New York Times
February 21, 2014


Another Step on the Path to Settling Frisk Cases

By BENJAMIN WEISER

A federal appeals panel in Manhattan cleared the way on Friday for the lawsuits challenging the New York Police Department’s stop-and-frisk practices to be sent back to a lower-court judge, a step toward negotiating a final settlement in the longstanding legal dispute.

The city and the plaintiffs had sought to have the case sent back to the United States District Court, where they were seeking approval of a deal that would essentially put in place changes ordered by Judge Shira A. Scheindlin last summer, including the appointment of a monitor.

Several police unions that criticized Judge Scheindlin’s decision had opposed returning the case to the trial court.
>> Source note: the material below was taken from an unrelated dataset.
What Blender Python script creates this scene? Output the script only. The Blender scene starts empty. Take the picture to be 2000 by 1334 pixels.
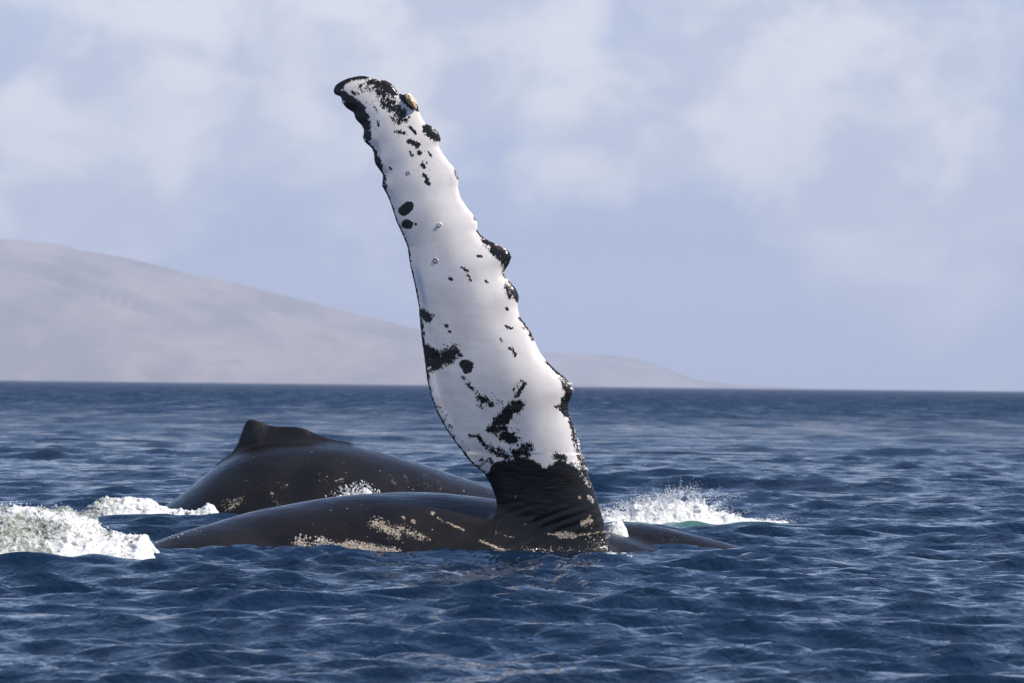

They sought to intervene and wanted the appeals court to decide the appeal of Judge Scheindlin’s ruling by the administration of Mayor Michael R. Bloomberg, before Mayor Bill de Blasio announced in January that he would seek a broad settlement.

But in its ruling Friday, a three-judge panel of the United States Court of Appeals for the Second Circuit said it was preferable for the unions’ motion to be handled in District Court, “particularly because the appropriateness of intervention and the form it takes could well bear on settlement negotiations.”

The panel, comprising Judges John M. Walker Jr., José A. Cabranes and Barrington D. Parker Jr., ordered the case sent to a lower court judge to supervise settlement discussions “among such concerned or interested parties” as the judge “deems appropriate, and resolving the motions to intervene.”

Judge Analisa Torres has been assigned to the cases in District Court, and the panel said she could hold hearings, if necessary.

Patrick J. Lynch, president of the Police Benevolent Association, said, “Our mission has always been to gain a seat at the table in order to protect our members’ rights and reputations.”

The city’s Law Department said the appeals panel had “recognized the city’s interest in resolving the case, which we now intend to do in the District Court.”

Lawyers for the plaintiffs — people who had been stopped by the police — said they saw the ruling as significant, and a signal that the appeals court would not stand in the way of the de Blasio administration’s decision to settle the cases and make needed changes.